Allgemeine Entwicklung des Schulwesens

Eine Kreislehrerkonferenz im Jahre 1907
von Wilhelm Hagerott

Vorbemerkungen: Die Kreislehrerkonferenzen gab es schon zur Zeit von Oberschulinspektor Johann Heinrich August Fokke vom Oberkirchenrat, der ab 1851 in Neuenhaus eine Schullehrer-Vorbildungs-Anstalt leitete. Diese hatte die Aufgabe, in einem einjährigen Kursus die Landschullehrer für den Bezirk des Oberkirchenrates zu Nordhorn auszubilden. Der Unterricht wurde unentgeltlich erteilt. Bedürftige Zöglinge erhielten eine angemessene Unterstützung aus Landesmitteln. Als Hilfslehrer fungierte neben ihm W. Schlikker.

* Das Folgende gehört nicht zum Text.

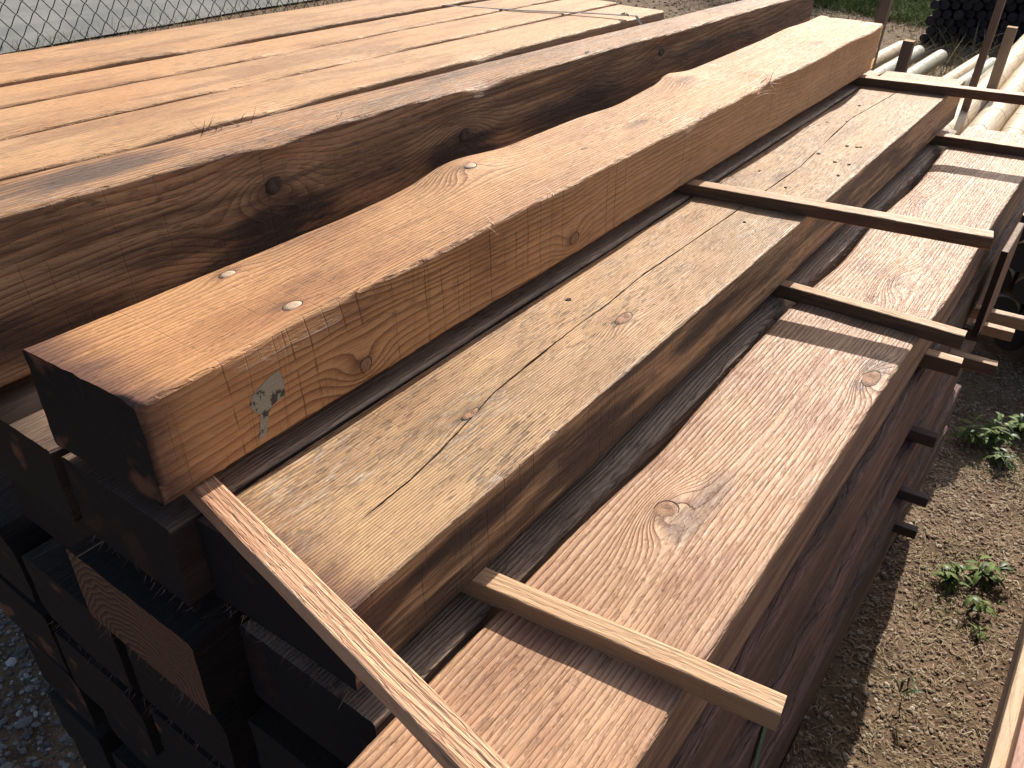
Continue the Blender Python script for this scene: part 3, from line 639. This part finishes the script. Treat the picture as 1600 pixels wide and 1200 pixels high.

Damals visitierte Oberschulinspektor Fokke zweimal im Jahr alle reformierten Schulen der Grafschaft. Daneben hielt er zwei amtliche Konferenzen ab, eine für die Niedergrafschaft in Wilsum, die andere für die Obergrafschaft, zuerst beim Schenkwirt D. Niehaus in Bentheim, später stets bei Tigler auf dem Isterberg. Als Fokke 1872 starb, blieben die alten Konferenzorte noch lange bestehen, nur 1889 verlegte Kreisschulinspektor Pastor Heße aus Brandlecht die Konferenz nach Schüttorf in den Gasthof Lindemann und 1890 nach Nordhorn ins Vereinshaus.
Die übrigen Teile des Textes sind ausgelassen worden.